> **Task requirements**
Emit a verbatim copy of the lines below from the line with "(1.0, 0.40, 0.14))" through the line with "def az(px, py, Y): return at(px, py, Y).z", excluding pictures and everything outside that range.

(Scripts that build scenes)
***

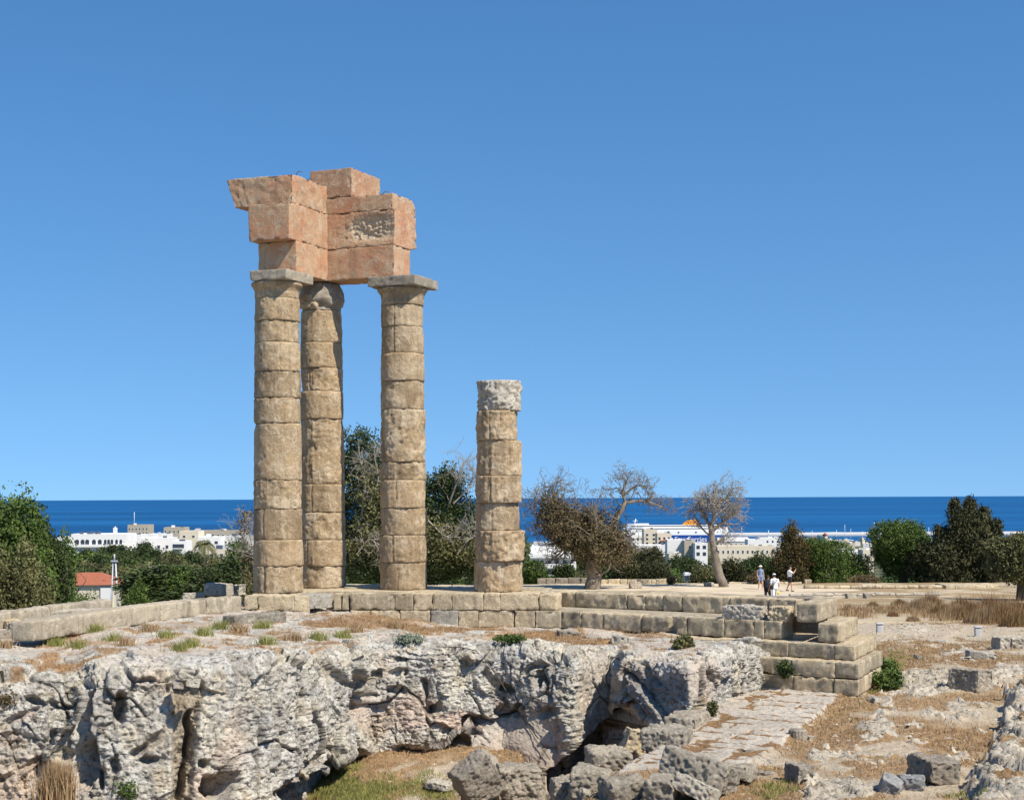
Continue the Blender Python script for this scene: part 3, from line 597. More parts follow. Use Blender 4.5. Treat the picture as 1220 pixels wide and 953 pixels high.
def column(c, label, joints, rb, rt, rough, grooves, group, top=None, jit=.01):
    c = c.copy(); t = thing('temple_column', tuple(c), label, 'column', group)
    zs = [0.0] + [ztop(c, y) for y in joints]; n_ = len(zs) - 1
    for i in range(n_):
        f0 = zs[i] / 8.9; f1 = zs[i + 1] / 8.9
        j = np.array([math.sin(i * 2.3 + c[0]) * jit, math.cos(i * 3.1) * jit, 0])
        r0 = rb + (rt - rb) * f0 + jit * .8 * math.sin(i * 4.1 + c[1]); r1 = rb + (rt - rb) * f1 + jit * .8 * math.sin(i * 4.1 + c[1])
        V, Fs, worn = drum(zs[i], zs[i + 1], r0, r1, c + j, int(abs(c[0]) * 10) + i * 3, rough.get(i, 0.012), grooves.get(i, ()), 1.0 if rough.get(i, 0) > .02 else 0.5)
        o = mk('drum', V, Fs, M['column'], t, tuple(c), attrs=dict(worn=worn))
        if top and i == n_ - 1: o.data.materials[0] = M['white']; o['label'] = 'whitish heavily weathered top drum'
    return t, zs[-1]
def rev(prof, c, nth=110, seed=0, amp=0.015):
    prof = np.array(prof); th = np.arange(nth) * 2 * math.pi / nth
    zi = np.linspace(0, 1, 28); tt = np.linspace(0, 1, len(prof)); R0 = np.interp(zi, tt, prof[:, 0]); Z0 = np.interp(zi, tt, prof[:, 1])
    T, Rr = np.meshgrid(th, R0); Zz = np.repeat(Z0[:, None], nth, 1)
    q = np.stack([np.cos(T) * Rr, np.sin(T) * Rr, Zz], -1).reshape(-1, 3)
    rr = Rr.ravel() + amp * fbm(q, 3, 4, seed)
    V = np.stack([c[0] + np.cos(T.ravel()) * rr, c[1] + np.sin(T.ravel()) * rr, Zz.ravel()], 1)
    k = np.arange(len(V)).reshape(T.shape); k2 = np.roll(k, -1, 1); Q = np.stack([k[:-1], k2[:-1], k2[1:], k[1:]], -1).reshape(-1, 4)
    V = np.concatenate([V, [[c[0], c[1], Z0[0]]], [[c[0], c[1], Z0[-1]]]]); a = len(V) - 2
    tri = np.concatenate([np.stack([k2[0], k[0], np.full(nth, a)], 1), np.stack([k[-1], k2[-1], np.full(nth, a + 1)], 1)])
    return V, [Q, tri]
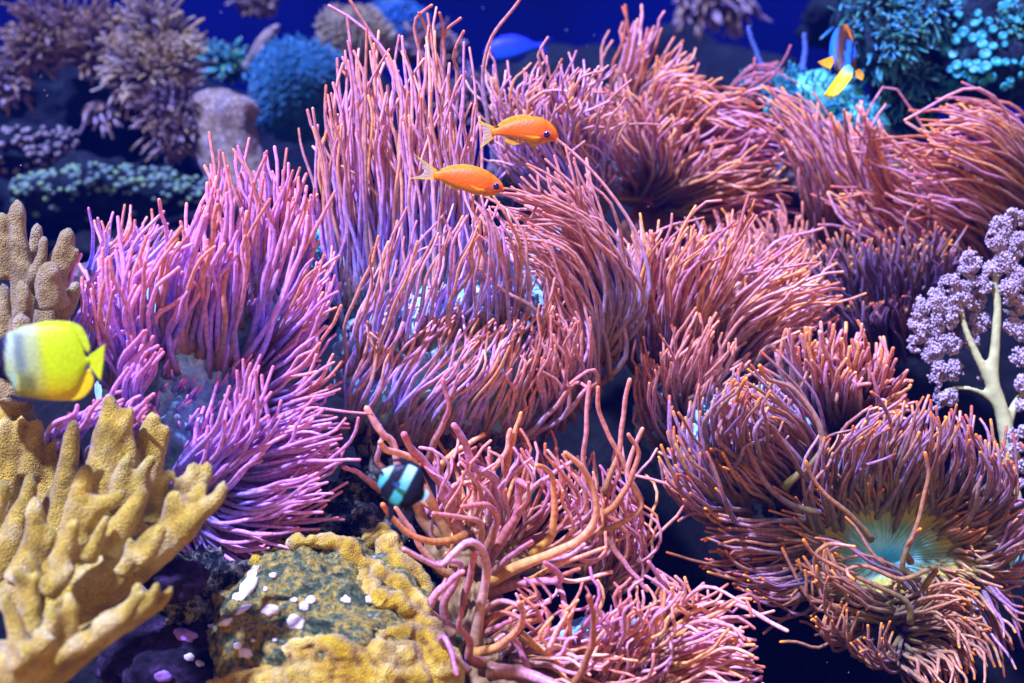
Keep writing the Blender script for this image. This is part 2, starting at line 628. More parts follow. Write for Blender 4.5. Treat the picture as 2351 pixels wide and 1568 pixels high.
        for side in (0, 1):
            for i in range(n):
                t = i / (n - 1)
                for j in range(sg):
                    th = 2 * PI * j / sg
                    wob = 1 + 0.10 * math.sin(th * 3 + 1) + 0.05 * math.sin(th * 7)
                    ex, ey = rimc[0] + rx * wob * math.cos(th), rimc[1] + ry * wob * math.sin(th)
                    tt = 0.03 + 0.97 * t
                    x, y = mouth[0] + (ex - mouth[0]) * tt, mouth[1] + (ey - mouth[1]) * tt
                    f_ = 0.5 + 0.5 * math.sin(j * 2 * PI / 5 + 6.5 * noise.noise(Vector((math.cos(th) * 5, math.sin(th) * 5, t * 3))))
                    d_ = mouth[2] + (drim - mouth[2]) * math.sin(t * PI / 2) - 0.0022 * f_ * min(1, t * 3) + 0.010 * noise.noise(Vector((x * .02, y * .02, 0)))
                    vs.append(P(x, y, d_ + side * 0.012)); al.append(t + 0.14 * noise.noise(Vector((x * .03, y * .03, 1))) + 0.06 * noise.noise(Vector((x * .12, y * .12, 1)))); fo.append(f_)
        h = n * sg
        for i in range(n - 1):
            for j in range(sg):
                k = (j + 1) % sg
                a_, b_, c_, e_ = i * sg + j, i * sg + k, (i + 1) * sg + k, (i + 1) * sg + j
                fs.append((a_, b_, c_, e_)); fs.append((h + a_, h + e_, h + c_, h + b_))
        for j in range(sg):
            k = (j + 1) % sg
            fs.append(((n - 1) * sg + j, (n - 1) * sg + k, h + (n - 1) * sg + k, h + (n - 1) * sg + j))
        link('oral_disc', vs, fs, M.m, s.root, s.root.location, {'along': al, 'fold': fo})
        s.bvh = BVHTree.FromPolygons(vs, fs)

    def close(s):
        if s.extra.v:
            o = s.extra.build('tentacle_tuft', s.mat, s.root, s.root.location)
            o['kind'] = 'stuff'


OL = (0.16, 0.10, 0.03)
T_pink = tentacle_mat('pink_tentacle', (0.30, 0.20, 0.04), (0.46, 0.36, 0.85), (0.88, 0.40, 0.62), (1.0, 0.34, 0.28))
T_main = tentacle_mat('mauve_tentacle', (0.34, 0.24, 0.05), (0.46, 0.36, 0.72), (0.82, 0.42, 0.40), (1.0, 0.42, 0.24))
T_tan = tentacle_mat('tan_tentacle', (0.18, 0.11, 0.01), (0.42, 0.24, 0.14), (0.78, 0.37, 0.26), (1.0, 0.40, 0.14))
T_brown = tentacle_mat('brown_tentacle', (0.18, 0.17, 0.01), (0.26, 0.21, 0.14), (0.48, 0.26, 0.22), (1.0, 0.33, 0.02))
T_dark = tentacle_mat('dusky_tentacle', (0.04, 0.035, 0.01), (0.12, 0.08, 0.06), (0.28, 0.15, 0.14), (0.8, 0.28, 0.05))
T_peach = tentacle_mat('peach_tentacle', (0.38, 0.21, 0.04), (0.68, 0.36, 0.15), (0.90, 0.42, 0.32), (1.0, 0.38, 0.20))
D_blue = disc_mat('pale_blue_disc', (0.20, 0.42, 0.55), (0.30, 0.72, 0.92), (0.75, 1.0, 1.0), 110)
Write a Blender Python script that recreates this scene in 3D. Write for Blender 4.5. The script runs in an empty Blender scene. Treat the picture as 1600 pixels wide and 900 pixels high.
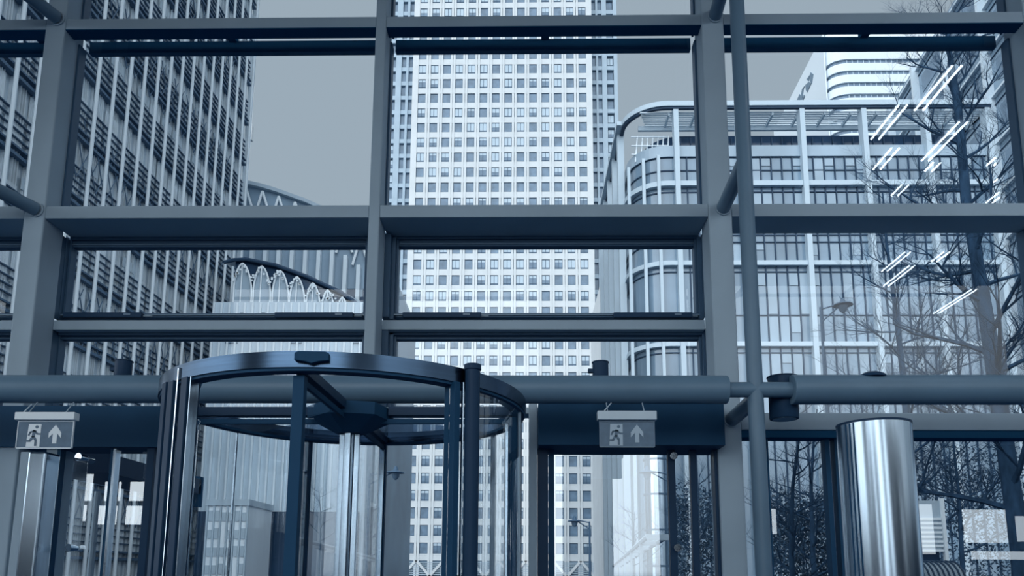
import bpy, bmesh, math, random
from mathutils import Vector, Matrix
random.seed(7)
R_ = math.radians
SC = bpy.context.scene
COL = SC.collection

# ---------------------------------------------------------------- camera
F, PX, PY = 1155.0, 800.0, 708.0
CAMROT = Matrix.Rotation(R_(1.0), 3, 'Z') @ Matrix.Rotation(R_(99.0), 3, 'X') @ Matrix.Rotation(R_(0.3), 3, 'Z')
EYE = Vector((0, 0, 1.55))
cam_data = bpy.data.cameras.new('camera')
cam = bpy.data.objects.new('camera', cam_data)
COL.objects.link(cam)
cam.matrix_world = Matrix.Translation(EYE) @ CAMROT.to_4x4()
cam_data.sensor_width = 36
cam_data.lens = F / 1600 * 36
cam_data.shift_y = (PY - 450) / 1600
cam_data.clip_end = 1500
SC.camera = cam

def at(px, py, Y):
    d = CAMROT @ Vector(((px - PX) / F, -(py - PY) / F, -1))
    return EYE + d * (Y / d.y)
def ax(px, py, Y): return at(px, py, Y).x
def az(px, py, Y): return at(px, py, Y).z

# ---------------------------------------------------------------- colour, world, exposure
def lin(r, g, b):
    f = lambda c: c / 12.92 if c <= 0.04045 else ((c + 0.055) / 1.055) ** 2.4
    return (f(r / 255), f(g / 255), f(b / 255))

SC.view_settings.view_transform = 'Standard'
SC.view_settings.look = 'None'
SC.view_settings.gamma = 1
SC.view_settings.exposure = 0.0
SC.view_settings.use_curve_mapping = False

world = bpy.data.worlds.new('sky')
SC.world = world
world.use_nodes = True
nt = world.node_tree; nt.nodes.clear()
wo = nt.nodes.new('ShaderNodeOutputWorld'); bg = nt.nodes.new('ShaderNodeBackground')
tc = nt.nodes.new('ShaderNodeTexCoord'); sx = nt.nodes.new('ShaderNodeSeparateXYZ')
nt.links.new(tc.outputs['Generated'], sx.inputs[0])
# brighter half of the sky lies behind the viewer, where the sun stands
rp = nt.nodes.new('ShaderNodeValToRGB')
rp.color_ramp.elements[0].position = 0.0; rp.color_ramp.elements[0].color = (3.3, 3.65, 3.9, 1)
rp.color_ramp.elements[1].position = 1.0; rp.color_ramp.elements[1].color = (0.365, 0.447, 0.517, 1)
e = rp.color_ramp.elements.new(0.48); e.color = (0.76, 0.85, 0.92, 1)
e = rp.color_ramp.elements.new(0.70); e.color = (0.372, 0.456, 0.527, 1)
ma = nt.nodes.new('ShaderNodeMath'); ma.operation = 'MULTIPLY_ADD'; ma.inputs[1].default_value = 0.5; ma.inputs[2].default_value = 0.5
dt = nt.nodes.new('ShaderNodeVectorMath'); dt.operation = 'DOT_PRODUCT'; dt.inputs[1].default_value = (.5, .866, 0)
nt.links.new(tc.outputs['Generated'], dt.inputs[0])
nt.links.new(dt.outputs['Value'], ma.inputs[0]); nt.links.new(ma.outputs[0], rp.inputs[0])
gr = nt.nodes.new('ShaderNodeValToRGB')
gr.color_ramp.elements[0].position = 0.49; gr.color_ramp.elements[0].color = (0.012, 0.035, 0.06, 1)
gr.color_ramp.elements[1].position = 0.50; gr.color_ramp.elements[1].color = (1, 1, 1, 1)
mb = nt.nodes.new('ShaderNodeMath'); mb.operation = 'MULTIPLY_ADD'; mb.inputs[1].default_value = 0.5; mb.inputs[2].default_value = 0.5
nt.links.new(sx.outputs['Z'], mb.inputs[0]); nt.links.new(mb.outputs[0], gr.inputs[0])
mx = nt.nodes.new('ShaderNodeMix'); mx.data_type = 'RGBA'; mx.blend_type = 'MULTIPLY'; mx.inputs[0].default_value = 1
nt.links.new(rp.outputs[0], mx.inputs[6]); nt.links.new(gr.outputs[0], mx.inputs[7])
nt.links.new(mx.outputs[2], bg.inputs[0]); nt.links.new(bg.outputs[0], wo.inputs[0])
bg.inputs[1].default_value = 1.0

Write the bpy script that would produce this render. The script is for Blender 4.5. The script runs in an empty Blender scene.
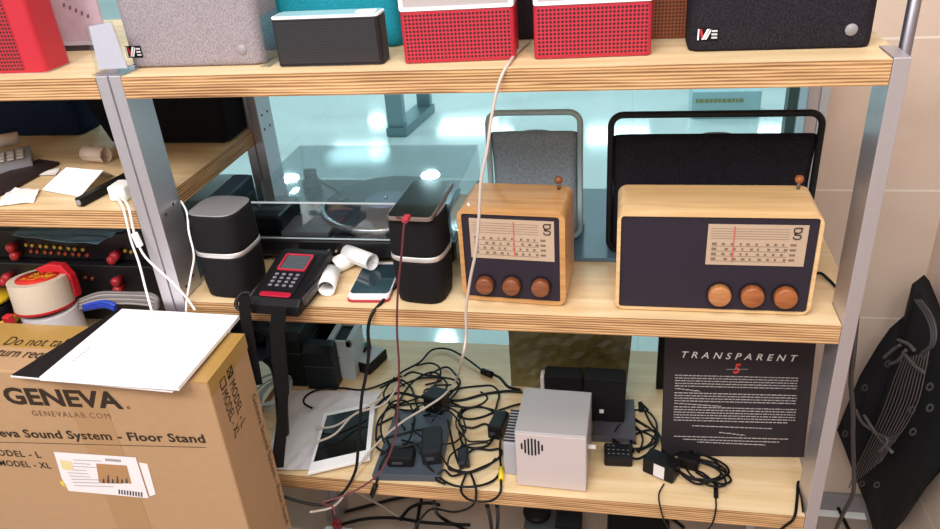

***

> **Task output**
T_tan = tentacle_mat('tan_tentacle', (0.18, 0.11, 0.01), (0.42, 0.24, 0.14), (0.78, 0.37, 0.26), (1.0, 0.40, 0.14))
T_brown = tentacle_mat('brown_tentacle', (0.18, 0.17, 0.01), (0.26, 0.21, 0.14), (0.48, 0.26, 0.22), (1.0, 0.33, 0.02))
T_dark = tentacle_mat('dusky_tentacle', (0.04, 0.035, 0.01), (0.12, 0.08, 0.06), (0.28, 0.15, 0.14), (0.8, 0.28, 0.05))
T_peach = tentacle_mat('peach_tentacle', (0.38, 0.21, 0.04), (0.68, 0.36, 0.15), (0.90, 0.42, 0.32), (1.0, 0.38, 0.20))
D_blue = disc_mat('pale_blue_disc', (0.20, 0.42, 0.55), (0.30, 0.72, 0.92), (0.75, 1.0, 1.0), 110)
Write a Blender Python script that recreates this scene in 3D. Write for Blender 4.5. The script runs in an empty Blender scene. Treat the picture as 1600 pixels wide and 900 pixels high.
import bpy, bmesh, math, random
from mathutils import Vector, Matrix
random.seed(7)
R_ = math.radians
SC = bpy.context.scene
COL = SC.collection

# ---------------------------------------------------------------- camera
F, PX, PY = 1155.0, 800.0, 708.0
CAMROT = Matrix.Rotation(R_(1.0), 3, 'Z') @ Matrix.Rotation(R_(99.0), 3, 'X') @ Matrix.Rotation(R_(0.3), 3, 'Z')
EYE = Vector((0, 0, 1.55))
cam_data = bpy.data.cameras.new('camera')
cam = bpy.data.objects.new('camera', cam_data)
COL.objects.link(cam)
cam.matrix_world = Matrix.Translation(EYE) @ CAMROT.to_4x4()
cam_data.sensor_width = 36
cam_data.lens = F / 1600 * 36
cam_data.shift_y = (PY - 450) / 1600
cam_data.clip_end = 1500
SC.camera = cam

def at(px, py, Y):
    d = CAMROT @ Vector(((px - PX) / F, -(py - PY) / F, -1))
    return EYE + d * (Y / d.y)
def ax(px, py, Y): return at(px, py, Y).x
def az(px, py, Y): return at(px, py, Y).z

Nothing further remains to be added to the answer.